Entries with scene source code

++++++++++++++++++++

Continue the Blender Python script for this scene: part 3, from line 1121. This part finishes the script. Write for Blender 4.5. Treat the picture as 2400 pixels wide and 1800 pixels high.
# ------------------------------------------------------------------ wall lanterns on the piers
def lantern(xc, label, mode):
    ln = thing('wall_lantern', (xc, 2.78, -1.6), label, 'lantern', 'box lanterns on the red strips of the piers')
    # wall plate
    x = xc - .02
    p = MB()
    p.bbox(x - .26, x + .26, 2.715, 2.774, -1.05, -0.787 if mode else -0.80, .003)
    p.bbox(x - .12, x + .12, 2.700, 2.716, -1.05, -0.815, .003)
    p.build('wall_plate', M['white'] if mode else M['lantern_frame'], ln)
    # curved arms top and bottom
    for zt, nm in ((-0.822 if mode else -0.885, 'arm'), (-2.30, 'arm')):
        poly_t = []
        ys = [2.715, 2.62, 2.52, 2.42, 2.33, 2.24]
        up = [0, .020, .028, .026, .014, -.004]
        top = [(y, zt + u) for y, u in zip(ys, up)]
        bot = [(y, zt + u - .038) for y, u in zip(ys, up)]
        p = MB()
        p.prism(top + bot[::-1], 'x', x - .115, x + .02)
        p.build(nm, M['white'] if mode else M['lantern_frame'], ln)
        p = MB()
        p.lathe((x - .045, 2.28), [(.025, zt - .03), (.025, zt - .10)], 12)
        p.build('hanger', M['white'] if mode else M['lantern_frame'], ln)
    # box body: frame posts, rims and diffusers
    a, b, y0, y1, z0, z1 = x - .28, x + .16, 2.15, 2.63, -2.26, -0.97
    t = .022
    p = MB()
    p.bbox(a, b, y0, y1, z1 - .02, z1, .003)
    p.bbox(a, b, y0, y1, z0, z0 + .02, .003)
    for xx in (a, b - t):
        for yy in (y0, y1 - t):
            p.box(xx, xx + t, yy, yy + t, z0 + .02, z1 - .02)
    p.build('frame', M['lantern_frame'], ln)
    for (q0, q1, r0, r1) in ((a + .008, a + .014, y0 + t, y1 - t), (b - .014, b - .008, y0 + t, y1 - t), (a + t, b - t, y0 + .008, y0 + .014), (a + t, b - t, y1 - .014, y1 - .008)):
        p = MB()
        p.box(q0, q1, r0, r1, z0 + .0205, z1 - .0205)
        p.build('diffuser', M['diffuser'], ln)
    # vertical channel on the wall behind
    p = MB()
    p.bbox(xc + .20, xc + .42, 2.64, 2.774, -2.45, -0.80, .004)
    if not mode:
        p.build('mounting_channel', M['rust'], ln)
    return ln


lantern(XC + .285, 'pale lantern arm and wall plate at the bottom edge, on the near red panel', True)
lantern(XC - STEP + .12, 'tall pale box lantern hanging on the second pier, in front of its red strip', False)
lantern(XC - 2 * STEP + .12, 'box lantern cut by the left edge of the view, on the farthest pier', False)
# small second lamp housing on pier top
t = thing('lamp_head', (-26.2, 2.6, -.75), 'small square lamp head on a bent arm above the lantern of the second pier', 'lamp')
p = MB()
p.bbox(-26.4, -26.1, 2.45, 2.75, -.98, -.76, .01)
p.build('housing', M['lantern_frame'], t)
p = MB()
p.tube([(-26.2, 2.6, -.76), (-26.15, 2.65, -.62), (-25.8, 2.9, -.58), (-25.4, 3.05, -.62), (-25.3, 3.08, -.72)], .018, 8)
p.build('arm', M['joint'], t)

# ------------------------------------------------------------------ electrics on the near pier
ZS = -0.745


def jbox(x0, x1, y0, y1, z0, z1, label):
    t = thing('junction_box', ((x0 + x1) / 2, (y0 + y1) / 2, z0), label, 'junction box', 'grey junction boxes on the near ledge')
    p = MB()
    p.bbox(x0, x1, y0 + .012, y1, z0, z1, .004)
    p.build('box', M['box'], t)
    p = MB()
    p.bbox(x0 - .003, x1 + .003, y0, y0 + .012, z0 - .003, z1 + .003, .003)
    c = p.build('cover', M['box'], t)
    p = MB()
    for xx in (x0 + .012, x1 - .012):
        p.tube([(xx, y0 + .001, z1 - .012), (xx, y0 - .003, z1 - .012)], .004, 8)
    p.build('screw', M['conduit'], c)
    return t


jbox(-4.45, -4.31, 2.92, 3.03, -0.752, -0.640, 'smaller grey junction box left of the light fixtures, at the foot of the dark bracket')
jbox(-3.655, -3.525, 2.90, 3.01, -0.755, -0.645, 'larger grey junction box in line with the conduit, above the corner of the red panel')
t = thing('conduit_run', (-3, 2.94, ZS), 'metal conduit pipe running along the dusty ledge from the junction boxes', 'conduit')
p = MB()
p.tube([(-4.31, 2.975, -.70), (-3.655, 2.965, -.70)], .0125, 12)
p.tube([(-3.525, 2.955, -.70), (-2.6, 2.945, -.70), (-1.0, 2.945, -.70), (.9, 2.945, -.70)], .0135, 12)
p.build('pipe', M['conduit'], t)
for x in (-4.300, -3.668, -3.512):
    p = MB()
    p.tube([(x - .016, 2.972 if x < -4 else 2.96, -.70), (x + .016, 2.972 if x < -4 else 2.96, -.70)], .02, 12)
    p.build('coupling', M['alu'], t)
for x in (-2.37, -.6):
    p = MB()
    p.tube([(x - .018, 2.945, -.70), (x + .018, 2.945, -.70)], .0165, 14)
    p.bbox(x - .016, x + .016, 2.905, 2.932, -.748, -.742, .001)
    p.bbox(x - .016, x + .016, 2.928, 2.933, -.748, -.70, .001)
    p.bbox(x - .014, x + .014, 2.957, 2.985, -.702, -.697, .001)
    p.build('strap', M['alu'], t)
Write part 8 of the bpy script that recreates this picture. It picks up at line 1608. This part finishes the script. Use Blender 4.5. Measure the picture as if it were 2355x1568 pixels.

++++++++++++++++++++

## PROBLEM STATEMENT
Retype the data in full and match it exactly.

## SOLVED PROBLEM
Continue the Blender Python script for this scene: part 3, from line 1121. This part finishes the script. Write for Blender 4.5. Treat the picture as 2400 pixels wide and 1800 pixels high.
# ------------------------------------------------------------------ wall lanterns on the piers
def lantern(xc, label, mode):
    ln = thing('wall_lantern', (xc, 2.78, -1.6), label, 'lantern', 'box lanterns on the red strips of the piers')
    # wall plate
    x = xc - .02
    p = MB()
    p.bbox(x - .26, x + .26, 2.715, 2.774, -1.05, -0.787 if mode else -0.80, .003)
    p.bbox(x - .12, x + .12, 2.700, 2.716, -1.05, -0.815, .003)
    p.build('wall_plate', M['white'] if mode else M['lantern_frame'], ln)
    # curved arms top and bottom
    for zt, nm in ((-0.822 if mode else -0.885, 'arm'), (-2.30, 'arm')):
        poly_t = []
        ys = [2.715, 2.62, 2.52, 2.42, 2.33, 2.24]
        up = [0, .020, .028, .026, .014, -.004]
        top = [(y, zt + u) for y, u in zip(ys, up)]
        bot = [(y, zt + u - .038) for y, u in zip(ys, up)]
        p = MB()
        p.prism(top + bot[::-1], 'x', x - .115, x + .02)
        p.build(nm, M['white'] if mode else M['lantern_frame'], ln)
        p = MB()
        p.lathe((x - .045, 2.28), [(.025, zt - .03), (.025, zt - .10)], 12)
        p.build('hanger', M['white'] if mode else M['lantern_frame'], ln)
    # box body: frame posts, rims and diffusers
    a, b, y0, y1, z0, z1 = x - .28, x + .16, 2.15, 2.63, -2.26, -0.97
    t = .022
    p = MB()
    p.bbox(a, b, y0, y1, z1 - .02, z1, .003)
    p.bbox(a, b, y0, y1, z0, z0 + .02, .003)
    for xx in (a, b - t):
        for yy in (y0, y1 - t):
            p.box(xx, xx + t, yy, yy + t, z0 + .02, z1 - .02)
    p.build('frame', M['lantern_frame'], ln)
    for (q0, q1, r0, r1) in ((a + .008, a + .014, y0 + t, y1 - t), (b - .014, b - .008, y0 + t, y1 - t), (a + t, b - t, y0 + .008, y0 + .014), (a + t, b - t, y1 - .014, y1 - .008)):
        p = MB()
        p.box(q0, q1, r0, r1, z0 + .0205, z1 - .0205)
        p.build('diffuser', M['diffuser'], ln)
    # vertical channel on the wall behind
    p = MB()
    p.bbox(xc + .20, xc + .42, 2.64, 2.774, -2.45, -0.80, .004)
    if not mode:
        p.build('mounting_channel', M['rust'], ln)
    return ln


lantern(XC + .285, 'pale lantern arm and wall plate at the bottom edge, on the near red panel', True)
lantern(XC - STEP + .12, 'tall pale box lantern hanging on the second pier, in front of its red strip', False)
lantern(XC - 2 * STEP + .12, 'box lantern cut by the left edge of the view, on the farthest pier', False)
# small second lamp housing on pier top
t = thing('lamp_head', (-26.2, 2.6, -.75), 'small square lamp head on a bent arm above the lantern of the second pier', 'lamp')
p = MB()
p.bbox(-26.4, -26.1, 2.45, 2.75, -.98, -.76, .01)
p.build('housing', M['lantern_frame'], t)
p = MB()
p.tube([(-26.2, 2.6, -.76), (-26.15, 2.65, -.62), (-25.8, 2.9, -.58), (-25.4, 3.05, -.62), (-25.3, 3.08, -.72)], .018, 8)
p.build('arm', M['joint'], t)

# ------------------------------------------------------------------ electrics on the near pier
ZS = -0.745


def jbox(x0, x1, y0, y1, z0, z1, label):
    t = thing('junction_box', ((x0 + x1) / 2, (y0 + y1) / 2, z0), label, 'junction box', 'grey junction boxes on the near ledge')
    p = MB()
    p.bbox(x0, x1, y0 + .012, y1, z0, z1, .004)
    p.build('box', M['box'], t)
    p = MB()
    p.bbox(x0 - .003, x1 + .003, y0, y0 + .012, z0 - .003, z1 + .003, .003)
    c = p.build('cover', M['box'], t)
    p = MB()
    for xx in (x0 + .012, x1 - .012):
        p.tube([(xx, y0 + .001, z1 - .012), (xx, y0 - .003, z1 - .012)], .004, 8)
    p.build('screw', M['conduit'], c)
    return t


jbox(-4.45, -4.31, 2.92, 3.03, -0.752, -0.640, 'smaller grey junction box left of the light fixtures, at the foot of the dark bracket')
jbox(-3.655, -3.525, 2.90, 3.01, -0.755, -0.645, 'larger grey junction box in line with the conduit, above the corner of the red panel')
t = thing('conduit_run', (-3, 2.94, ZS), 'metal conduit pipe running along the dusty ledge from the junction boxes', 'conduit')
p = MB()
p.tube([(-4.31, 2.975, -.70), (-3.655, 2.965, -.70)], .0125, 12)
p.tube([(-3.525, 2.955, -.70), (-2.6, 2.945, -.70), (-1.0, 2.945, -.70), (.9, 2.945, -.70)], .0135, 12)
p.build('pipe', M['conduit'], t)
for x in (-4.300, -3.668, -3.512):
    p = MB()
    p.tube([(x - .016, 2.972 if x < -4 else 2.96, -.70), (x + .016, 2.972 if x < -4 else 2.96, -.70)], .02, 12)
    p.build('coupling', M['alu'], t)
for x in (-2.37, -.6):
    p = MB()
    p.tube([(x - .018, 2.945, -.70), (x + .018, 2.945, -.70)], .0165, 14)
    p.bbox(x - .016, x + .016, 2.905, 2.932, -.748, -.742, .001)
    p.bbox(x - .016, x + .016, 2.928, 2.933, -.748, -.70, .001)
    p.bbox(x - .014, x + .014, 2.957, 2.985, -.702, -.697, .001)
    p.build('strap', M['alu'], t)
Write part 8 of the bpy script that recreates this picture. It picks up at line 1608. This part finishes the script. Use Blender 4.5. Measure the picture as if it were 2355x1568 pixels.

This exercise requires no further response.